Cavaco Silva intromete-se e desvaloriza o Governo, continuadamente. Açoita publicamente ministros hostilizados nas ruas. Opina sobre economia, a crise internacional e as suas implicações domésticas. Elenca prioridades estratégicas de médio e longo prazo. Reclama pergaminhos técnicos para sobre quase tudo perorar.
Pensa que está na França presidencialista, mas aqui o regime é dual, quanto muito de um semipresidencialismo moderado.
Cavaco Silva vergastava ministros seus e chamava-lhes ajudantes.
Cavaco Silva não tinha mais de 5 minutos para ler jornais.
Afirmava nunca se enganar e raramente ter dúvidas, consabido sinal de humildade e inteligência.
Cavaco Silva insiste ser um "apolítico". Muitas vezes fez parecer que estava apenas em missão, de passagem.
Mas Cavaco SIlva é dos políticos que mais tempo quis e tem estado activo. E foi sempre mestre em tácticas e jogadas de sobrevivência. Até que um dia quis ser Presidente. E não conseguiu à primeira. Esperou 10 anos, imagina-se com que angústia, mas também com que obsessão.
Ele sabe-as todas.
Em Cavaco Silva todas as palavras parece sairem já mastigadas.
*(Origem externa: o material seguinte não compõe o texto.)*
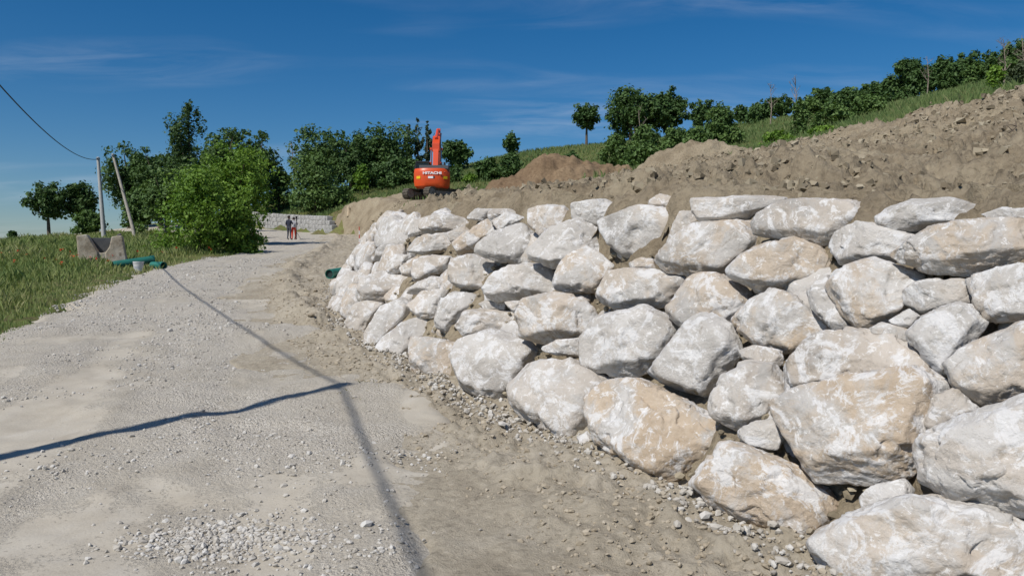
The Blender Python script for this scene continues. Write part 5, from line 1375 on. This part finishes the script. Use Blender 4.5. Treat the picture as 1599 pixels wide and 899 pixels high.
rr_ = empty('ranging_rod', tuple(rb)); tag(rr_, 'thin red and white survey rod at the left end of the rock wall', 'survey rod')
for k in range(5):
    mb = MB(); mb.tube([(0, 0, ht*k/5 - (.1 if k == 0 else 0)), (0, 0, ht*(k+1)/5 - .001)], .024, 8); mb.build('red_band' if k % 2 == 0 else 'white_band', red if k % 2 == 0 else M['white_paint'], rr_)
sb_ = on_ground(545, 69.0); stp = empty('broken_stump', tuple(sb_)); tag(stp, 'pale splintered tree stump at the right end of the far stone wall', 'stump')
mb = MB(); mb.tube([(0, 0, -.1), (.03, 0, .35), (-.02, 0, .7)], [.2, .15, .12], 8); mb.build('stub', plain('fresh_split_wood', (.5, .40, .27), .8, 0, .2, 8), stp)
mb = MB(); mb.tube([(-.05, 0, .6), (-.12, 0, .95)], [.06, .01], 5); mb.tube([(.05, 0, .6), (.09, .02, 1.05)], [.05, .01], 5); mb.build('splinters', plain('split_wood_fibres', (.55, .45, .31), .8), stp)

# roots and twigs left lying in the soil
r = np.random.default_rng(12)
twig_spots = [(1235, 9.5, 'thin dark root leaning out of the soil just above the wall top'), (1395, 15, 'torn dark root clump in the middle of the soil bank'),
              (1545, 13, 'dark root tangle in the soil bank near the right frame edge'), (1180, 16, 'twisted root lying on the soil bank left of the thin leaning one')]
for k, (px, dp, lab) in enumerate(twig_spots):
    g = on_ground(px, dp, H_soil); mb = MB(); s_ = dp/20
    main = [np.zeros(3)]
    a = r.uniform(0, 6.28)
    for j in range(5): a += r.normal(0, .4); main.append(main[-1] + s_*np.array((math.cos(a)*.16, math.sin(a)*.12, r.normal(.05, .06))))
    mb.tube(main, [.012*s_*2, .011*s_*2, .01*s_*2, .008*s_*2, .006*s_*2, .003*s_*2], 5)
    for j in range(4):
        p0 = main[r.integers(1, 5)]; mb.tube([p0, p0 + s_*r.normal(0, .14, 3) + (0, 0, .08*s_)], [.008*s_*2, .002], 4)
    g[2] += .02
    o = mb.build('root', M['bark'], None, loc=tuple(g)); tag(o, lab, 'root', 'torn roots in the soil bank')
Por isso, o seu "dia da raça" parece-me ter saído mesmo das entranhas, revelando o verdadeiro sentimento de alguém que sente ainda como um moçoilo formado nas escolas de Salazar ou Caetano.
A Cavaco Silva o deslize soa a fuga do coração para a boca. E por isso é muito interessante. Não é demasiado grave. Falta de cultura democrática, eis o chavão que apetece convocar.